Dataset>
>> START
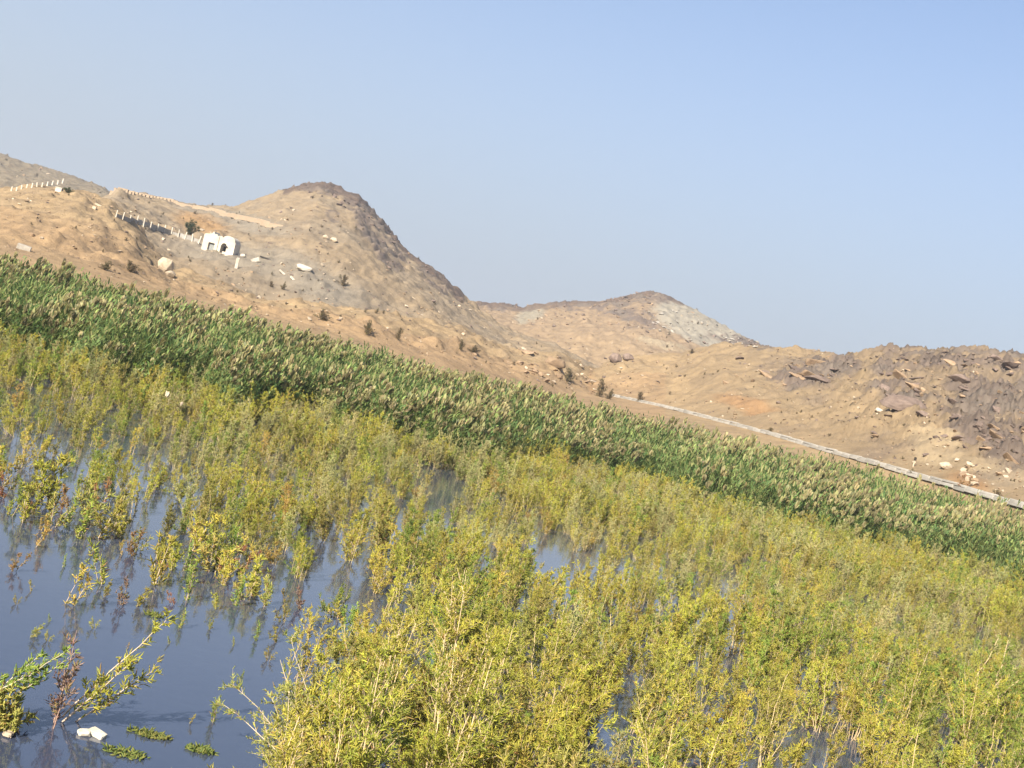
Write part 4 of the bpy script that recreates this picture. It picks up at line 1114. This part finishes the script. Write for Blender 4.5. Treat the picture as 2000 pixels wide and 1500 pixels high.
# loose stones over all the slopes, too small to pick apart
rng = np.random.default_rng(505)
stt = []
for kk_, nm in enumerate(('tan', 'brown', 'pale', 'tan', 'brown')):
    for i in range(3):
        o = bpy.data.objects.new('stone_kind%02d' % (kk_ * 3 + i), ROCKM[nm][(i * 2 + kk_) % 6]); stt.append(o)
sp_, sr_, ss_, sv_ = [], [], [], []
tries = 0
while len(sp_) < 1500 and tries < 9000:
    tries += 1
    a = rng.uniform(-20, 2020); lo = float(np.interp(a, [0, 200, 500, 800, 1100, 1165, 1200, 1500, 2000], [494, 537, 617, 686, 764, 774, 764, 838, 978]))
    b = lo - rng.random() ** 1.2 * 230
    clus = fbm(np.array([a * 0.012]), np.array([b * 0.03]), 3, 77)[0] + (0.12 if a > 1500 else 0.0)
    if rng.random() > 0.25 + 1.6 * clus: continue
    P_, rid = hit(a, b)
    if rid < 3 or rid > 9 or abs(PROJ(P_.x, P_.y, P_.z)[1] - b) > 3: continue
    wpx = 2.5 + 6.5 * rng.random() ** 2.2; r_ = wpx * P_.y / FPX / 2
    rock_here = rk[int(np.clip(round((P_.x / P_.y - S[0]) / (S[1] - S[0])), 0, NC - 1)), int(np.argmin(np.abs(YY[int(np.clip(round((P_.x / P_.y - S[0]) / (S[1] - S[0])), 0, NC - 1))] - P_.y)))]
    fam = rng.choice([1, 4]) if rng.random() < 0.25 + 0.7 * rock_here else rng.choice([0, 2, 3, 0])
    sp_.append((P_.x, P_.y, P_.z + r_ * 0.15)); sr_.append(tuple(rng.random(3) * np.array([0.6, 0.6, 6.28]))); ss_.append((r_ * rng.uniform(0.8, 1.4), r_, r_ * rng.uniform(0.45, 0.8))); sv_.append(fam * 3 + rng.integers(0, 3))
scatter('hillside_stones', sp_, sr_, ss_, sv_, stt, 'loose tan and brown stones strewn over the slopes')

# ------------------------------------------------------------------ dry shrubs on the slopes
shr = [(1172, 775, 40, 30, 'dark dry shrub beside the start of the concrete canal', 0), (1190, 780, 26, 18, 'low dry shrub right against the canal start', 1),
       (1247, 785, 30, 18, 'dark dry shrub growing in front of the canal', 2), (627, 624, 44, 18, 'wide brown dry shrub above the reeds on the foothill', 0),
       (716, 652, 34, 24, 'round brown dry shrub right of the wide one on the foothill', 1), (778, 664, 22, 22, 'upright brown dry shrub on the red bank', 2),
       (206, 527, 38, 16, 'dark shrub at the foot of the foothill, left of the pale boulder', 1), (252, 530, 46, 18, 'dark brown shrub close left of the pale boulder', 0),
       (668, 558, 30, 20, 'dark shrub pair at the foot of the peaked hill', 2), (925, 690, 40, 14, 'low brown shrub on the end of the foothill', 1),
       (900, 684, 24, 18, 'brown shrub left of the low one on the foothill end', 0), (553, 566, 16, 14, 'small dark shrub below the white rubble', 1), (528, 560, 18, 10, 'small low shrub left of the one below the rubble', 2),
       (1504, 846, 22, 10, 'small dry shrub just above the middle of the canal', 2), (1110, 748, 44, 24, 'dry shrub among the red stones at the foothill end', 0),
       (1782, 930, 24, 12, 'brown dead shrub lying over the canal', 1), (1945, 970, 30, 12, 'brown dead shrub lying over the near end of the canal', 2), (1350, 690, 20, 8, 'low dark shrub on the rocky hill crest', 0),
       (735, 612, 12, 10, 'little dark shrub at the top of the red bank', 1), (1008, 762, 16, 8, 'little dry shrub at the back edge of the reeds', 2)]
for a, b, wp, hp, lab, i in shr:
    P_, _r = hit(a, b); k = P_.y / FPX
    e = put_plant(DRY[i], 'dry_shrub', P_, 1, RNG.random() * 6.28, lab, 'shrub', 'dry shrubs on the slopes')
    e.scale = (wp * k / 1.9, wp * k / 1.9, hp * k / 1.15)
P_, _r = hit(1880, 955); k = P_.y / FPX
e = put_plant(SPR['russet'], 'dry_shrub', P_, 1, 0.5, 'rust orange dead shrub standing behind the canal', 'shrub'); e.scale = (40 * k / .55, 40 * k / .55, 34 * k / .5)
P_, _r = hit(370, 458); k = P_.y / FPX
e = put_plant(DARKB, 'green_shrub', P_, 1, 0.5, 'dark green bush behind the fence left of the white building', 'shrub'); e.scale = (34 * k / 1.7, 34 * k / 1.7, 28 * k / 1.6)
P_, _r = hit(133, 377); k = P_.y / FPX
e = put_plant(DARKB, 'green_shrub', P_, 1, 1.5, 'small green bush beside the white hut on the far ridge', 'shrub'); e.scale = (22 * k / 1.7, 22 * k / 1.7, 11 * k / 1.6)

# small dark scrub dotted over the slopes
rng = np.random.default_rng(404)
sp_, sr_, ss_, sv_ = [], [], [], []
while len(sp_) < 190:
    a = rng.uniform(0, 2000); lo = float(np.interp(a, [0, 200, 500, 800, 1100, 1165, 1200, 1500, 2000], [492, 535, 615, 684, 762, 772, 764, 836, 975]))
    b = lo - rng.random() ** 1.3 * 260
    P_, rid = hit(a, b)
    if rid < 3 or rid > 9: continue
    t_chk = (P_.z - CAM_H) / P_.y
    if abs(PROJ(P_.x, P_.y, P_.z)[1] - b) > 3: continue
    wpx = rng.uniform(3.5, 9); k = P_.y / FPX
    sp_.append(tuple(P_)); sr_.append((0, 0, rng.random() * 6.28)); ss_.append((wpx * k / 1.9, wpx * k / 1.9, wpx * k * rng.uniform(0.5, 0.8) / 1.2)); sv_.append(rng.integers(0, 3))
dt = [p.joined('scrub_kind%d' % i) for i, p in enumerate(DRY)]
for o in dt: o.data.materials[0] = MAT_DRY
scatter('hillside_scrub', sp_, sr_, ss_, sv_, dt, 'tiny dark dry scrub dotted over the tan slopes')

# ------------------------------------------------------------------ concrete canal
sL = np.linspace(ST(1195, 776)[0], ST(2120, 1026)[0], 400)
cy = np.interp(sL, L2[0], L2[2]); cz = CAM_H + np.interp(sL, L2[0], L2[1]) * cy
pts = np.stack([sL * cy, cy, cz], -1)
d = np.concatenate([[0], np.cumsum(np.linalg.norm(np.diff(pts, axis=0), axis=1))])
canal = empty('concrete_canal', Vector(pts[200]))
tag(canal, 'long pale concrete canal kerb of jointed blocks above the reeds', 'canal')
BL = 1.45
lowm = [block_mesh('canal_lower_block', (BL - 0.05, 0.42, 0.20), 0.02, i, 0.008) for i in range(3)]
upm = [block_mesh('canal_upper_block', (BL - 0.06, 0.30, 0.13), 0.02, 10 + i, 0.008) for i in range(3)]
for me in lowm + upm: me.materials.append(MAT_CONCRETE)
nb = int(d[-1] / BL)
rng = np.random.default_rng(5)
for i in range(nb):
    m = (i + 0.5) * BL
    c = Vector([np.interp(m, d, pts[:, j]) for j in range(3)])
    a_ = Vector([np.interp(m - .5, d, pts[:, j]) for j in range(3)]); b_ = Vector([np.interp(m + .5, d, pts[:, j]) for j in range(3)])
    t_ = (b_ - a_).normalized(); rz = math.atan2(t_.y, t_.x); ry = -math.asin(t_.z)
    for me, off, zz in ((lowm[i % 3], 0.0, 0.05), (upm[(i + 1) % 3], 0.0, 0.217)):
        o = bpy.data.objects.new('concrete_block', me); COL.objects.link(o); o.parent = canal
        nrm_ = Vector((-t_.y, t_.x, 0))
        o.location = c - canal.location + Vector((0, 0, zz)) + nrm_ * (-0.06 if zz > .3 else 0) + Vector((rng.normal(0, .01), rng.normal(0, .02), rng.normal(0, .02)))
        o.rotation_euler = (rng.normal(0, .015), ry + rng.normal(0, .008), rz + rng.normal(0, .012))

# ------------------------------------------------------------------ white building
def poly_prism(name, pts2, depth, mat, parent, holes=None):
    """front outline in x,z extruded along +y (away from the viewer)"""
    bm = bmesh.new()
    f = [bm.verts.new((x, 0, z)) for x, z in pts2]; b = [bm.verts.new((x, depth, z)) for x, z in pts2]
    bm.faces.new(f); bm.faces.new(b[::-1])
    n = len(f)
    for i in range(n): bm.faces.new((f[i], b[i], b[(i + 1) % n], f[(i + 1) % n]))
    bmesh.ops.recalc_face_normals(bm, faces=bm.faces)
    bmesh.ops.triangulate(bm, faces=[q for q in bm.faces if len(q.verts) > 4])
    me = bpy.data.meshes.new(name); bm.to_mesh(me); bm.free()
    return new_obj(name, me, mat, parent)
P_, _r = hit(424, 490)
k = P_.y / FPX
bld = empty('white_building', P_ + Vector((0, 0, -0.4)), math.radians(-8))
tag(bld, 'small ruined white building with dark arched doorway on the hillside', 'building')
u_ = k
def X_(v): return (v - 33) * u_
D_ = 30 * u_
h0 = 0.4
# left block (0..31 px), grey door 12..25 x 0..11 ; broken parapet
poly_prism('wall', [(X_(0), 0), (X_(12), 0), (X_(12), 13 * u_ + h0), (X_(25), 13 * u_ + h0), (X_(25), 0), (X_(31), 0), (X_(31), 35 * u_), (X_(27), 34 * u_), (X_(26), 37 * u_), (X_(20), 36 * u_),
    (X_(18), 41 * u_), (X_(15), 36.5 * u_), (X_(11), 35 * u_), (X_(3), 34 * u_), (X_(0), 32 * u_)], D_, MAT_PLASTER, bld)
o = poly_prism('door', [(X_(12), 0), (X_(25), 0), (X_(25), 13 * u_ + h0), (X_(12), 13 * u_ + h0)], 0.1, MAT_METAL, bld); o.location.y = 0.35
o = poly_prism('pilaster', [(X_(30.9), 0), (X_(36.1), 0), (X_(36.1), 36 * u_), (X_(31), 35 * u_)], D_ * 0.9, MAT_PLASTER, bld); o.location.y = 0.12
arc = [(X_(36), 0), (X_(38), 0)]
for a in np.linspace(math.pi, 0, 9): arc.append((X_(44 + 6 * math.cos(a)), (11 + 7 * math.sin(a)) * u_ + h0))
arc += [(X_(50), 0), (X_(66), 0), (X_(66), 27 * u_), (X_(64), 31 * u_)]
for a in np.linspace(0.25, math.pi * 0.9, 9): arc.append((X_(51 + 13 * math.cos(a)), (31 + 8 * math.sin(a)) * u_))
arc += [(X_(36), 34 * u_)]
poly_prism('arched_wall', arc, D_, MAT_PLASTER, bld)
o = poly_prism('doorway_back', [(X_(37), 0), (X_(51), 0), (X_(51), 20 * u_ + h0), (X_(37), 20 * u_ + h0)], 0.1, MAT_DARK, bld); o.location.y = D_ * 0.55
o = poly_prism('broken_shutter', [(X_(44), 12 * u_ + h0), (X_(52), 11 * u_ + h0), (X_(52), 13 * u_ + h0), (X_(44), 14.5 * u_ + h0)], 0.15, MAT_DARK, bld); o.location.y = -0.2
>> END
>> START
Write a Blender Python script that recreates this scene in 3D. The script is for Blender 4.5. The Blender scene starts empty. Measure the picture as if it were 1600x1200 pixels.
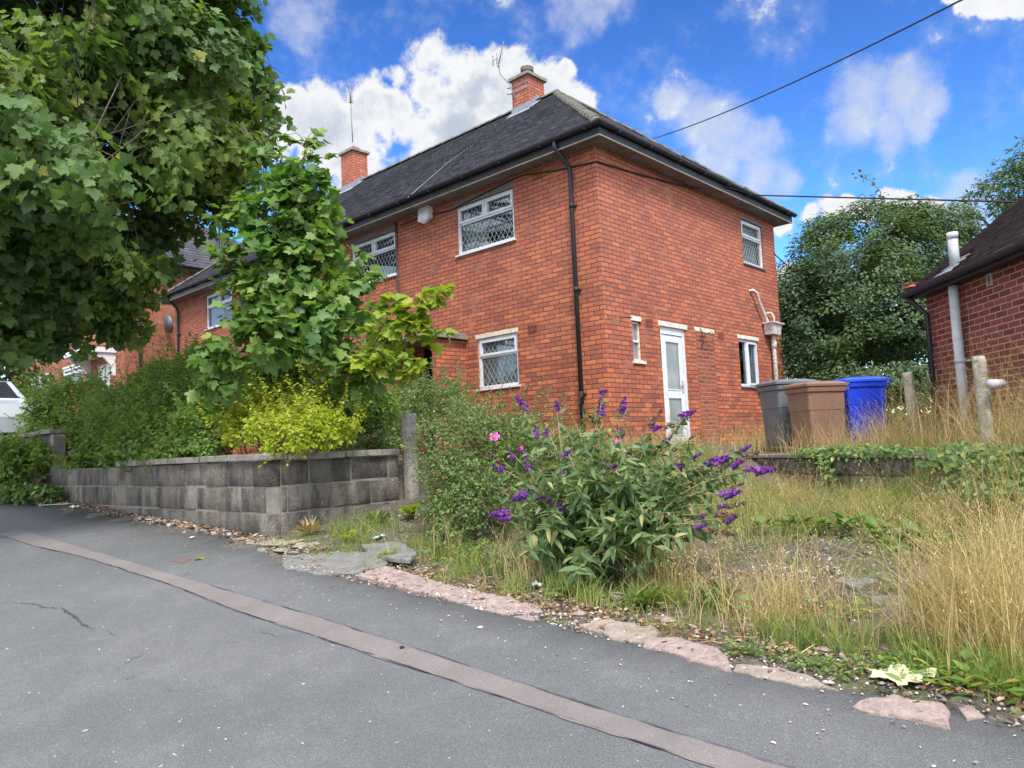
>> END
Task brief> Retype, in the same exact form, the lines of the material above from the line holding "Write part 4" through the line holding "scatter('hillside_stones', sp_, sr_, ss_, sv_, stt, 'loose".

Full response>
Write part 4 of the bpy script that recreates this picture. It picks up at line 1114. This part finishes the script. Write for Blender 4.5. Treat the picture as 2000 pixels wide and 1500 pixels high.
# loose stones over all the slopes, too small to pick apart
rng = np.random.default_rng(505)
stt = []
for kk_, nm in enumerate(('tan', 'brown', 'pale', 'tan', 'brown')):
    for i in range(3):
        o = bpy.data.objects.new('stone_kind%02d' % (kk_ * 3 + i), ROCKM[nm][(i * 2 + kk_) % 6]); stt.append(o)
sp_, sr_, ss_, sv_ = [], [], [], []
tries = 0
while len(sp_) < 1500 and tries < 9000:
    tries += 1
    a = rng.uniform(-20, 2020); lo = float(np.interp(a, [0, 200, 500, 800, 1100, 1165, 1200, 1500, 2000], [494, 537, 617, 686, 764, 774, 764, 838, 978]))
    b = lo - rng.random() ** 1.2 * 230
    clus = fbm(np.array([a * 0.012]), np.array([b * 0.03]), 3, 77)[0] + (0.12 if a > 1500 else 0.0)
    if rng.random() > 0.25 + 1.6 * clus: continue
    P_, rid = hit(a, b)
    if rid < 3 or rid > 9 or abs(PROJ(P_.x, P_.y, P_.z)[1] - b) > 3: continue
    wpx = 2.5 + 6.5 * rng.random() ** 2.2; r_ = wpx * P_.y / FPX / 2
    rock_here = rk[int(np.clip(round((P_.x / P_.y - S[0]) / (S[1] - S[0])), 0, NC - 1)), int(np.argmin(np.abs(YY[int(np.clip(round((P_.x / P_.y - S[0]) / (S[1] - S[0])), 0, NC - 1))] - P_.y)))]
    fam = rng.choice([1, 4]) if rng.random() < 0.25 + 0.7 * rock_here else rng.choice([0, 2, 3, 0])
    sp_.append((P_.x, P_.y, P_.z + r_ * 0.15)); sr_.append(tuple(rng.random(3) * np.array([0.6, 0.6, 6.28]))); ss_.append((r_ * rng.uniform(0.8, 1.4), r_, r_ * rng.uniform(0.45, 0.8))); sv_.append(fam * 3 + rng.integers(0, 3))
scatter('hillside_stones', sp_, sr_, ss_, sv_, stt, 'loose tan and brown stones strewn over the slopes')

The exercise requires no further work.